Information provided —
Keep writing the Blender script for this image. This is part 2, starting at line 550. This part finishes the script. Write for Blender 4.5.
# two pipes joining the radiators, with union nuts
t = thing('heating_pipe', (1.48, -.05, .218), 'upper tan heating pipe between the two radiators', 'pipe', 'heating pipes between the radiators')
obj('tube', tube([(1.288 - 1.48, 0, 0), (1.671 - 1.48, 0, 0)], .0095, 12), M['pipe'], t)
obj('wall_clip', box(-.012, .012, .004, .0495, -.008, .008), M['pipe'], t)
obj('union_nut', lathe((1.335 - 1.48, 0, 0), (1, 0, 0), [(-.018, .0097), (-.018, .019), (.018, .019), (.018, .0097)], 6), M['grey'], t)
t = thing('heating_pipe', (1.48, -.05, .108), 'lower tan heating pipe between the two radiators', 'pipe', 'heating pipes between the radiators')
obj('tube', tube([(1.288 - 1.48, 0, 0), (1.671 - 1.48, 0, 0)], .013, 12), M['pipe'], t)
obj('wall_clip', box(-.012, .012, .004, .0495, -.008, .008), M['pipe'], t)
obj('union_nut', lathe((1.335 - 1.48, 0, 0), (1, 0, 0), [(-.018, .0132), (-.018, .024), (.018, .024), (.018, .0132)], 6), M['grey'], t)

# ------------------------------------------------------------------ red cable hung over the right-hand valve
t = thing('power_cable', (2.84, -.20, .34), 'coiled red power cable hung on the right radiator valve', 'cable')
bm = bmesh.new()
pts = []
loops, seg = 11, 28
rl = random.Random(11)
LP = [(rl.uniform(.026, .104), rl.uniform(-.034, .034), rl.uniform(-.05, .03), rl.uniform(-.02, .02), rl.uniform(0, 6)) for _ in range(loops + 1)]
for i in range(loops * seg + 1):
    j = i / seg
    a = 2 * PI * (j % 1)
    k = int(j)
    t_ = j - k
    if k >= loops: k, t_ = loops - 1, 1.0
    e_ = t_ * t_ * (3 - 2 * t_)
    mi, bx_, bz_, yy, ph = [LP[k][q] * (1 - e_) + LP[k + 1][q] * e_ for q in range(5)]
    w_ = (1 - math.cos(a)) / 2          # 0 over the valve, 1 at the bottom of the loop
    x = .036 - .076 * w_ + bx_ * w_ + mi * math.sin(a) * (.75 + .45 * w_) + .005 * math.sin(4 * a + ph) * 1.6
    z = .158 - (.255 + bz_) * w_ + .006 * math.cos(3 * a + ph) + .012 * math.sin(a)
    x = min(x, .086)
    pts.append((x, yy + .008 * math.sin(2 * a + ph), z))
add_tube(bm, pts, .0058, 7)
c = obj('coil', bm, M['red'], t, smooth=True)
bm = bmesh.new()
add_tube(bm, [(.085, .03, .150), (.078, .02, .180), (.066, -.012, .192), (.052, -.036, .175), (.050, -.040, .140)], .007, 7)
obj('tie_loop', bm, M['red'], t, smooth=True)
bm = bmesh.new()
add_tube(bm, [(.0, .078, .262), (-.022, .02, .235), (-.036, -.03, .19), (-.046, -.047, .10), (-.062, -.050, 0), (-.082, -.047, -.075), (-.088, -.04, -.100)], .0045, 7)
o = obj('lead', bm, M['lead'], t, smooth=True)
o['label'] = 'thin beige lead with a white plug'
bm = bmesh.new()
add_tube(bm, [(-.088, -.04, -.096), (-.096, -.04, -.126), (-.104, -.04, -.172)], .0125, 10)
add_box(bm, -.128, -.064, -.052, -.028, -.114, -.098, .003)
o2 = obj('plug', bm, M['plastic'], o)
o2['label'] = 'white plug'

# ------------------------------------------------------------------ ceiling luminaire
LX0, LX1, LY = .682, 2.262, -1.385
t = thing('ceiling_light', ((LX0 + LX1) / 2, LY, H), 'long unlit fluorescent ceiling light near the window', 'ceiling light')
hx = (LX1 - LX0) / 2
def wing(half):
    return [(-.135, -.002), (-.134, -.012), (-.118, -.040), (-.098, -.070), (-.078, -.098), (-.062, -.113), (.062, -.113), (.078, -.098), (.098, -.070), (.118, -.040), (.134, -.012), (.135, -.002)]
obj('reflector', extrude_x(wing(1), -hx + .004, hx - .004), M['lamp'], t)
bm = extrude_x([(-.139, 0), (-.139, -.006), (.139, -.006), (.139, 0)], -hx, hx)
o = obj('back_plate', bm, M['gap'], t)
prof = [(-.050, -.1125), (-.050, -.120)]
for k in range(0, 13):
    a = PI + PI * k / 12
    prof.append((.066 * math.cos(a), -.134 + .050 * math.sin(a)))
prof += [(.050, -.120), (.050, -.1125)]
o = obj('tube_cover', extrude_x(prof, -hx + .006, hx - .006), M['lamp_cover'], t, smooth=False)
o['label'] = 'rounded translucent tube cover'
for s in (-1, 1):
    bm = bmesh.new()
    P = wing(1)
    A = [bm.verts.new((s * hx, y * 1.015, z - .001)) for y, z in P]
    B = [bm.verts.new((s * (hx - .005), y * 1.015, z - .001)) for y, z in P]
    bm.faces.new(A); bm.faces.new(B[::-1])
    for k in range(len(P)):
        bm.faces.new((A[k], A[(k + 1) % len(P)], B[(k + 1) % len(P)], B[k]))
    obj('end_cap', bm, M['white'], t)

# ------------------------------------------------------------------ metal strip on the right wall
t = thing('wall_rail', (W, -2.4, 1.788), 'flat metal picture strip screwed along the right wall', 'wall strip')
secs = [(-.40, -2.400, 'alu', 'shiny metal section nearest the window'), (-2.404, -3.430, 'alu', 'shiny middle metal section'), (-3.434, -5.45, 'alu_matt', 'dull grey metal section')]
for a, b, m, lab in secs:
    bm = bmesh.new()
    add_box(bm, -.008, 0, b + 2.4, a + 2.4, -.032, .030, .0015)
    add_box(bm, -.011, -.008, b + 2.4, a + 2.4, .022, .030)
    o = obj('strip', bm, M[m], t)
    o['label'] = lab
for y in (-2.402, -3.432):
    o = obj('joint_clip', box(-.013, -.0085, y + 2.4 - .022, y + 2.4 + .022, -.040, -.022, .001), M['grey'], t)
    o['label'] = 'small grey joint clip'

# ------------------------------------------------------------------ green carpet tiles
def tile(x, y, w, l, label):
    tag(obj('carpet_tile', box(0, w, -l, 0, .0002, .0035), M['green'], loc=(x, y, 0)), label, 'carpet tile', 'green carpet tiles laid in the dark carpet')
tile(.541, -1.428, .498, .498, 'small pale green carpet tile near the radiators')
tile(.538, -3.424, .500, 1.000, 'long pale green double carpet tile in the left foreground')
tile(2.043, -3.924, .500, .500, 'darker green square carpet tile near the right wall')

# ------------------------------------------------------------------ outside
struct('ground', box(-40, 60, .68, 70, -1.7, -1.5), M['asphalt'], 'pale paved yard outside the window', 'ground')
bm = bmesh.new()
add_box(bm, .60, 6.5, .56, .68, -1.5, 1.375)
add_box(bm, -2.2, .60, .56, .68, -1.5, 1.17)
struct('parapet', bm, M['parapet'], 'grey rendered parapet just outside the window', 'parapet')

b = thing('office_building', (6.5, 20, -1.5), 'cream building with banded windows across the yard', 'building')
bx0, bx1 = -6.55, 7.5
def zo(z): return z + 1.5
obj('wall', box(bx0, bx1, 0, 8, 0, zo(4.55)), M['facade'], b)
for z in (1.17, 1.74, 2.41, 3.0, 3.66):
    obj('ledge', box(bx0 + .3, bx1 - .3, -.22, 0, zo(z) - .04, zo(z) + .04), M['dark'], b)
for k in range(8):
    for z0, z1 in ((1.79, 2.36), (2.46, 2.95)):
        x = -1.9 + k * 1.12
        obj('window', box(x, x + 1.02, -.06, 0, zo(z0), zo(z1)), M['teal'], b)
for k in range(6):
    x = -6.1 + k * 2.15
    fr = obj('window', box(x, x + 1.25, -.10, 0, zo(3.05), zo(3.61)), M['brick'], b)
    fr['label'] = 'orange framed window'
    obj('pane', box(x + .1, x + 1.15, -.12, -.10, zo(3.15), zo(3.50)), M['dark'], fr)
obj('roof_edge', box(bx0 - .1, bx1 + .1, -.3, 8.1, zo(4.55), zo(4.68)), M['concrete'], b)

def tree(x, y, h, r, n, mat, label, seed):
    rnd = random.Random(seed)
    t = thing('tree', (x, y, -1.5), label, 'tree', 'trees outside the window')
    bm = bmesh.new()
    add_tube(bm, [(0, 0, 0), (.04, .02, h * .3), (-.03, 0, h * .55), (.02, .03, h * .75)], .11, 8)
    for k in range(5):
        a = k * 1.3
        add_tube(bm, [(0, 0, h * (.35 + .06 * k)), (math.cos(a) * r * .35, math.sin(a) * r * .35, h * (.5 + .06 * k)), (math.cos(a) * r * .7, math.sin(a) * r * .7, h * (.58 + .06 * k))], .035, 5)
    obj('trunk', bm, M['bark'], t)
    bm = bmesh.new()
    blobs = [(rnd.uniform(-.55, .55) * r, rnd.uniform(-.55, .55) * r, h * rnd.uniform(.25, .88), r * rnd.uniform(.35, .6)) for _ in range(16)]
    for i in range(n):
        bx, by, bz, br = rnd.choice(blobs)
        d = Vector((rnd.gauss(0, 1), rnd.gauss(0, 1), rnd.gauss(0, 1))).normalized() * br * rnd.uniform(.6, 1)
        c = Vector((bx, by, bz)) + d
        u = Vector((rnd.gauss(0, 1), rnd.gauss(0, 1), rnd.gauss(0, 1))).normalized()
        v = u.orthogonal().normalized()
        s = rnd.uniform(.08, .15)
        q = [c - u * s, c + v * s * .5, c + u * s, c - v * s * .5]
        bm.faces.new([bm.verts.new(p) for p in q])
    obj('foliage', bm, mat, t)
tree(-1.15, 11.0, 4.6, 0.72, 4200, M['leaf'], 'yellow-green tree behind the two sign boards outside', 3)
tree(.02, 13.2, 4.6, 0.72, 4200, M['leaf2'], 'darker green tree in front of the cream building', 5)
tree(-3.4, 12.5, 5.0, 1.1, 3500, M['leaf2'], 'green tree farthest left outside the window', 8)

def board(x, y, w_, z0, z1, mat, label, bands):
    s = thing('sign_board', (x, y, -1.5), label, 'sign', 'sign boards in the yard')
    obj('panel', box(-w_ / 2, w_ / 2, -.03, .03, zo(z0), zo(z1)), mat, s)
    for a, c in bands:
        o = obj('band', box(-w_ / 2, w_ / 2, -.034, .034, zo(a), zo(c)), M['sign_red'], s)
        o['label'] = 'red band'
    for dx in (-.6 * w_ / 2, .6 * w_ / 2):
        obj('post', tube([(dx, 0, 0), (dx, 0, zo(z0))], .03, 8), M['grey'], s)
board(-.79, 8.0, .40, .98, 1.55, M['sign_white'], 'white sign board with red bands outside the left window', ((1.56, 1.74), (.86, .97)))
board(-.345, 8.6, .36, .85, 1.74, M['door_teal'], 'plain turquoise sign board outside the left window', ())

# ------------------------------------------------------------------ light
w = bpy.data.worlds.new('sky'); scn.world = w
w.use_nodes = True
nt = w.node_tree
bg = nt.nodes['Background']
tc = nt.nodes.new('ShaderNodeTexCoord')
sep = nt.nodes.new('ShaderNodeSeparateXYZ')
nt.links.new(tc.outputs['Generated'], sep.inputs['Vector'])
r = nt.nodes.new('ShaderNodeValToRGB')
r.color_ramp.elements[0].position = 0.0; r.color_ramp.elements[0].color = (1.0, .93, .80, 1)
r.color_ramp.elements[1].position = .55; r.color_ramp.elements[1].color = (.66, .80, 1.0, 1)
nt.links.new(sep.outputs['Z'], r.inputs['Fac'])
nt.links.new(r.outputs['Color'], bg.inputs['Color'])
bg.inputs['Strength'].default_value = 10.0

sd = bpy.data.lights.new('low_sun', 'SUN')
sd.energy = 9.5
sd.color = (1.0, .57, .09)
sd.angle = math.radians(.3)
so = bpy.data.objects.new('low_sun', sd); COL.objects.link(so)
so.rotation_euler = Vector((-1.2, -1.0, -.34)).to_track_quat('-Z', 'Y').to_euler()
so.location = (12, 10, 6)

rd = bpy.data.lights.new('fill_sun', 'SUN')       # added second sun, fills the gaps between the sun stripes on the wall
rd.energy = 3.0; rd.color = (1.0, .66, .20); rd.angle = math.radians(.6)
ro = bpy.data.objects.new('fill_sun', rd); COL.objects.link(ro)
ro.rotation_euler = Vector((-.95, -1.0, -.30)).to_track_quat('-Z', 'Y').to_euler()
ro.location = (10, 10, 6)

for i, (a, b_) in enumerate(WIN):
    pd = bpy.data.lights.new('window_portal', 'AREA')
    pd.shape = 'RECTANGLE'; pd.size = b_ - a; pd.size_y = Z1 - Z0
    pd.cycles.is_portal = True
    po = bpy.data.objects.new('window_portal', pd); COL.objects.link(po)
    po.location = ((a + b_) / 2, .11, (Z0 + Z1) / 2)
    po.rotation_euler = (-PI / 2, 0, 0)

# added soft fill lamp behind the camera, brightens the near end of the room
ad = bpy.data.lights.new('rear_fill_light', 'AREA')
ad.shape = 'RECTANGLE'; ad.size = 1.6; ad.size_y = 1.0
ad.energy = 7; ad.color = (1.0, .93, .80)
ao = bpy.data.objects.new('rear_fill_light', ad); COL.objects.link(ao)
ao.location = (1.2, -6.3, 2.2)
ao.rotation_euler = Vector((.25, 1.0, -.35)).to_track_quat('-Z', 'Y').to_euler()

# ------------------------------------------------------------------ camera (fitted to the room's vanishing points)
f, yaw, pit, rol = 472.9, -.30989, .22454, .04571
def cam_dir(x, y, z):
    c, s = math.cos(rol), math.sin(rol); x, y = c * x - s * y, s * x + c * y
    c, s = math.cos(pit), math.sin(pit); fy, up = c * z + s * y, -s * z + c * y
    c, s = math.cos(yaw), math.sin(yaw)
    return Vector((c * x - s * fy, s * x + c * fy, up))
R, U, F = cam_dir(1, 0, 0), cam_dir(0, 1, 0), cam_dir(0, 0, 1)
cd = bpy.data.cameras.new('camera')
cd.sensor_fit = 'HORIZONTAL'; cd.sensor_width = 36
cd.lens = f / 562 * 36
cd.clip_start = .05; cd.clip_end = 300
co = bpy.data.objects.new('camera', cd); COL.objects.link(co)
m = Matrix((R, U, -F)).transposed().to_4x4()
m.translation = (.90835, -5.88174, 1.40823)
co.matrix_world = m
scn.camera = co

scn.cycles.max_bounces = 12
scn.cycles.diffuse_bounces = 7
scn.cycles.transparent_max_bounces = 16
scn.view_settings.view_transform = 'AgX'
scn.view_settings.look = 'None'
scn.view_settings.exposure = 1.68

What you should do — Retype only the lines running from the top of the listing to the line that holds "(.018, .0132)], 6), M['grey'], t)", both ends included.

Final result —
Keep writing the Blender script for this image. This is part 2, starting at line 550. This part finishes the script. Write for Blender 4.5.
# two pipes joining the radiators, with union nuts
t = thing('heating_pipe', (1.48, -.05, .218), 'upper tan heating pipe between the two radiators', 'pipe', 'heating pipes between the radiators')
obj('tube', tube([(1.288 - 1.48, 0, 0), (1.671 - 1.48, 0, 0)], .0095, 12), M['pipe'], t)
obj('wall_clip', box(-.012, .012, .004, .0495, -.008, .008), M['pipe'], t)
obj('union_nut', lathe((1.335 - 1.48, 0, 0), (1, 0, 0), [(-.018, .0097), (-.018, .019), (.018, .019), (.018, .0097)], 6), M['grey'], t)
t = thing('heating_pipe', (1.48, -.05, .108), 'lower tan heating pipe between the two radiators', 'pipe', 'heating pipes between the radiators')
obj('tube', tube([(1.288 - 1.48, 0, 0), (1.671 - 1.48, 0, 0)], .013, 12), M['pipe'], t)
obj('wall_clip', box(-.012, .012, .004, .0495, -.008, .008), M['pipe'], t)
obj('union_nut', lathe((1.335 - 1.48, 0, 0), (1, 0, 0), [(-.018, .0132), (-.018, .024), (.018, .024), (.018, .0132)], 6), M['grey'], t)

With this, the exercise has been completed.